I ran across Start-up marries blogs and camera phones on Eszter's Blog Entry: "Mobile blogging.. any blogging?" (01/13/2003) and ended up at Slashdot | Blogging With Camera Phones. I think that Eszter's comments were great. Mostly that the Slashers are complaining about bloggers, but really do the same thing, except that they do it in a famous place, and therefore are more cooler. But I thought that this thought was strange, "Yes, there may be lots of blogs out there that are truly about nothing more than what someone had for breakfast or what the weather was like in their town today, but if that's all some people see in blogs then they are really missing out."
If we're sociologists, aren't we more interested in what people do, rather than deciding what it of value and what isn't? I rant a lot about finding it much more interesting to read about the daily events in the life of a healthcare worker than a list of what papers Jason's published, or who some star had lunch with.
Back to the roots of the internet, and we're back to a bunch of people chatting with each other about things that interest them. I think it is the fact that most people complaining about how the net is used or not used now came onto the net after 1994 that leads them to think that it is about glitz and hype of interesting people doing interesting things with their lives and careers. Or zany d00ds who can titilate us with their antics.

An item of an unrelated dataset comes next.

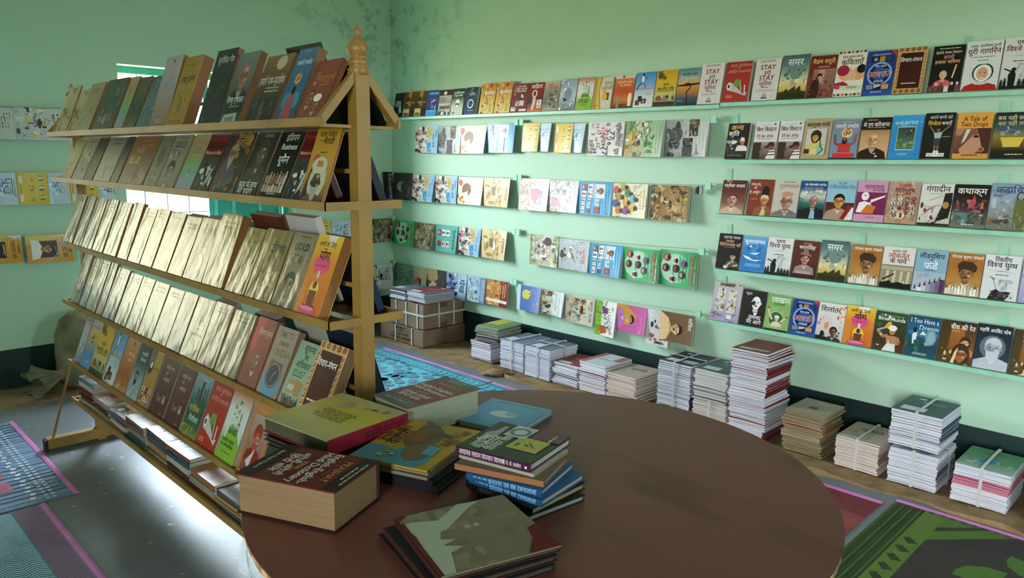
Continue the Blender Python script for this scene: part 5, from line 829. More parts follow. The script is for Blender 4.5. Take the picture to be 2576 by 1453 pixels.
for e in [
    ('R', 'm_comic', 1047, 1105, 318, 384, 'busy cartoon magazine at the corner end of the top string'),
    ('R', 'm_greyphoto', 1101, 1163, 318, 386, 'grey photo magazine with red building, second on the top string'),
    ('R', 'm_creamface', 1160, 1227, 316, 386, 'cream magazine with brown head and white feather on the top string'),
    ('R', 'm_portraits', 1226, 1298, 311, 384, 'cyan portrait magazine beside the clips on the top string'),
    ('R', 'm_flags', 1317, 1361, 310, 381, 'yellow magazine with small flags nearest the clips on the top string'),
    ('R', 'm_pankh_blue', 1359, 1389, 310, 381, 'pale blue magazine between two yellow ones on the top string'),
    ('R', 'm_flags', 1399, 1445, 311, 384, 'yellow magazine with small flags beside the numbers magazine'),
    ('R', 'm_pankh_blue', 1443, 1475, 311, 384, 'pale blue magazine beside the numbers magazine'),
    ('R', 'm_numbers', 1483, 1574, 308, 391, 'white magazine covered in red and black numbers'),
    ('R', 'm_farm', 1578, 1676, 305, 394, 'green and white farm scene magazine on the top string'),
    ('R', 'm_greyphoto', 1679, 1787, 302, 393, 'grey photo magazine with red building at the far end of the top string'),
    ('R', 'm_darkplain', 992, 1040, 434, 500, 'black portrait magazine in the corner on the second string'),
    ('R', 'm_comic', 1040, 1096, 438, 504, 'busy cartoon magazine next to the black one on the second string'),
    ('R', 'm_comic', 1097, 1153, 441, 508, 'busy cartoon magazine with curled edge on the second string'),
    ('R', 'm_creamface', 1155, 1218, 445, 512, 'glaring white magazine on the second string'),
    ('R', 'm_tan', 1219, 1285, 447, 517, 'cream glaring magazine with toys beside the second string clips'),
    ('R', 'm_kids', 1310, 1384, 448, 526, 'pink magazine of children in blue on the second string'),
    ('R', 'm_turbans', 1384, 1459, 452, 530, 'pale pink magazine of turbaned people on the second string'),
    ('R', 'm_portraits', 1459, 1545, 456, 537, 'blue portrait magazine on the second string'),
    ('R', 'm_group', 1545, 1632, 460, 543, 'magazine with colourful seated group on the second string'),
    ('R', 'm_gond', 1641, 1738, 464, 552, 'brown folk-art magazine at the far end of the second string'),
    ('R', 'm_green', 994, 1046, 551, 612, 'green magazine with round portraits nearest the corner'),
    ('R', 'm_sepia', 1046, 1096, 558, 622, 'olive sepia magazine on the third string'),
    ('R', 'm_teal_six', 1098, 1154, 563, 630, 'teal magazine with six square portraits'),
    ('R', 'm_comic', 1156, 1212, 569, 638, 'busy cartoon magazine on the third string'),
    ('R', 'm_tan', 1214, 1277, 574, 646, 'tan magazine with household things on the third string'),
    ('R', 'm_linefig', 1336, 1408, 587, 663, 'line-drawn figures magazine with dark haired man'),
    ('R', 'm_butterfly', 1408, 1486, 599, 673, 'grey magazine with a dark butterfly'),
    ('R', 'm_portraits', 1487, 1570, 609, 687, 'blue portrait magazine on the third string'),
    ('R', 'm_green', 1571, 1662, 620, 700, 'green magazine with round portraits, first of the pair on the third string'),
    ('R', 'm_green', 1663, 1760, 626, 713, 'green magazine with round portraits, last on the third string'),
    ('R', 'm_darkgreen', 994, 1039, 660, 718, 'dark green magazine in the corner on the lowest string'),
    ('R', 'm_smileface', 1040, 1078, 668, 722, 'beige magazine with smiling face on the lowest string'),
    ('R', 'm_hand', 1078, 1123, 674, 728, 'dark magazine with a raised hand on the lowest string'),
    ('R', 'm_bluefolk', 1125, 1177, 683, 746, 'blue and white magazine with dark blue figures'),
    ('R', 'm_fish', 1178, 1224, 692, 754, 'pale blue fish magazine on the lowest string'),
    ('R', 'm_orange', 1226, 1282, 700, 762, 'orange and red magazine on the lowest string'),
    ('R', 'm_duck', 1304, 1363, 714, 776, 'blue magazine with a yellow duck'),
    ('R', 'm_village', 1364, 1421, 727, 786, 'white magazine of animal homes on the lowest string'),
    ('R', 'm_dancers', 1426, 1499, 738, 806, 'beige magazine with dancing figures on the lowest string'),
    ('R', 'm_puppets', 1502, 1554, 753, 838, 'white and green puppet magazine hanging low'),
    ('R', 'm_pinkwoman', 1555, 1631, 762, 829, 'pink magazine with woman in a yellow veil'),
    ('R', 'm_sketch', 1631, 1690, 775, 862, 'pale sketch magazine hanging lowest behind the brown one'),
    ('R', 'm_bust', 1664, 1748, 780, 852, 'brown magazine with bare-shouldered moustached man')]:
    off = .03
    if e[6].startswith('brown magazine with bare'): off = .045
    hung(*e, off=off)
for e in [
    ('B', 'm_pankh_bw', -60, 30, 268, 349, 'black and white magazine cut by the picture edge on the upper back-wall string'),
    ('B', 'm_pankh_bw', 31, 165, 269, 351, 'black and white drawing magazine beside the rack on the upper back-wall string'),
    ('B', 'm_pankh_blue', -30, 37, 434, 516, 'pale magazine at the picture edge on the middle back-wall string'),
    ('B', 'm_flags', 38, 116, 434, 515, 'yellow flag magazine clear of the rack on the back wall'),
    ('B', 'm_pankh_blue', 117, 168, 434, 513, 'pale blue magazine beside the rack on the back wall'),
    ('B', 'm_flags', 169, 240, 434, 512, 'yellow flag magazine seen behind the rack end on the back wall'),
    ('B', 'm_pankh_blue', 241, 285, 434, 510, 'pale blue magazine seen through the rack on the back wall'),
    ('B', 'm_orangeman', -70, 50, 598, 668, 'orange portrait magazine cut by the picture edge on the back wall'),
    ('B', 'm_orangeman', 62, 178, 594, 664, 'orange portrait magazine with torn corner beside the rack on the back wall'),
    ('B', 'm_flags', 784, 829, 556, 612, 'yellow flag magazine on the back wall between window and post'),
    ('B', 'm_pankh_blue', 831, 884, 556, 612, 'pale blue magazine on the back wall next to the post'),
    ('B', 'm_sepia', 926, 985, 551, 611, 'olive sepia magazine on the back wall at the corner'),
    ('B', 'm_blackdoc', 962, 985, 432, 500, 'black magazine on the back wall at the corner'),
    ('B', 'm_pankh_bw', 930, 986, 668, 730, 'black and white magazine on the back wall behind the boxes')]:
    hung(*e)
# strings and the wall clips that carry them
SN = 'hanging strings'
def string(p, q, label):
    o = MB(); p, q = Vector(p), Vector(q); n = 8; o.tube([p.lerp(q, i / n) - Vector((0, 0, .006 * math.sin(math.pi * i / n))) for i in range(n + 1)], .0012, 5)
    return tag(o.build('string', 'steel_wire'), label, 'string', SN)
for (x0, y0, x1, y1, nm) in ((1040, 318, 1300, 310, 'top magazine string, corner half'), (1312, 309, 1795, 300, 'top magazine string, far half'), (990, 433, 1300, 447, 'second magazine string, corner half'), (1306, 447, 1786, 466, 'second magazine string, far half'), (990, 550, 1296, 585, 'third magazine string, corner half'), (1300, 586, 1768, 628, 'third magazine string, far half'), (990, 658, 1290, 708, 'lowest magazine string, corner half'), (1292, 710, 1755, 786, 'lowest magazine string, far half')):
    string(onX(x0, y0, XR - .032), onX(x1, y1, XR - .032), 'thin wire of the ' + nm)
for (x0, y0, x1, y1, nm) in ((0, 267, 180, 270, 'upper'), (0, 433, 290, 433, 'middle'), (0, 600, 185, 593, 'lower')):
    string(onY(x0, y0, YB - .03), onY(x1, y1, YB - .03), nm + ' thin wire holding magazines on the back wall')
CLIPS = [(1300, 308, 'top string at its middle, corner side'), (1313, 308, 'top string at its middle, far side'), (1796, 300, 'top string at its far end'), (1298, 446, 'second string at its middle, corner side'), (1309, 446, 'second string at its middle, far side'), (1783, 468, 'second string at its far end'), (1294, 582, 'third string at its middle, corner side'), (1304, 583, 'third string at its middle, far side'), (1766, 632, 'third string at its far end'), (1288, 707, 'lowest string at its middle, corner side'), (1297, 709, 'lowest string at its middle, far side'), (1757, 790, 'lowest string at its far end'), (992, 660, 'lowest string in the corner'), (990, 548, 'third string in the corner')]
for x, y, nm in CLIPS:
    p = onX(x, y, XR - .03); t = thing('wall_clip', 'small mint wall clip on the ' + nm, 'clip', p, 'string clips')
    mb = MB(); mb.box((-.008, -.017, -.02), (.008, .017, .02)); mb.build('block', 'mint_paint', t)
    mb = MB(); mb.tube([(.008, 0, 0), (.03, 0, 0)], .004); mb.tube([(0, -.017, .002), (-.004, -.028, .002), (0, -.034, -.004)], .002); mb.build('hook', 'steel_wire', t)
p = onY(776, 556, YB - .03); t = thing('wall_clip', 'small mint wall clip on the back wall beside the window', 'clip', p, 'string clips')
mb = MB(); mb.box((-.017, -.008, -.02), (.017, .008, .02)); mb.build('block', 'mint_paint', t); mb = MB(); mb.tube([(0, .008, 0), (0, .03, 0)], .004); mb.build('hook', 'steel_wire', t)
for k, x in enumerate((1754, 1764)):
    p = onX(x, 474, XR - .034); t = thing('spring_clip', ('black spring clip on the second string, nearer the folk-art magazine', 'grey spring clip on the second string, nearer the mint clip')[k], 'clip', p)
    mb = MB(); mb.box((-.004, -.008, -.03), (.0, .008, .012)); mb.box((.002, -.008, -.03), (.006, .008, .012)); mb.build('jaw', 'black_rubber' if k == 0 else 'steel_wire', t)
    mb = MB(); mb.tube([(-.006, 0, .01), (.008, 0, .01)], .005); mb.build('spring', 'steel_wire', t)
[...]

Go back and have a look at Ed Krol's "The whole internet" 1992 edition, to see what was really there, and what people were doing. They were just chatting with eachother. Sharing bits of their day. Perhaps sharing some info that they had access to that might be of interest to others. I think that the net was closer to blogs in terms of how they were used, than they've been to much else since the advent of the first graphical web browser.
That said, I'll stop ranting except to say that Blogs seem to be about the individual, and most other online portals/slashydottythings/Usenet/edTech/CMC technologies are more about the collective. The latter focus on the location and topic of communication, and less on the reflective individual exploring issues and topics. And this exploration of diversity is interesting to me.
Here's the site that Steve Mann put together for the lecture in my class todayInvention of the Wearable Computer: Fundamental Issues and Technologies. When I get Ravin Balakrishnan and Paul Milgram's stuff, I'll post it too. I most always put the notes up on the course page for KMD1000, but I should have been pointing out the more publically interesting lectures in both places.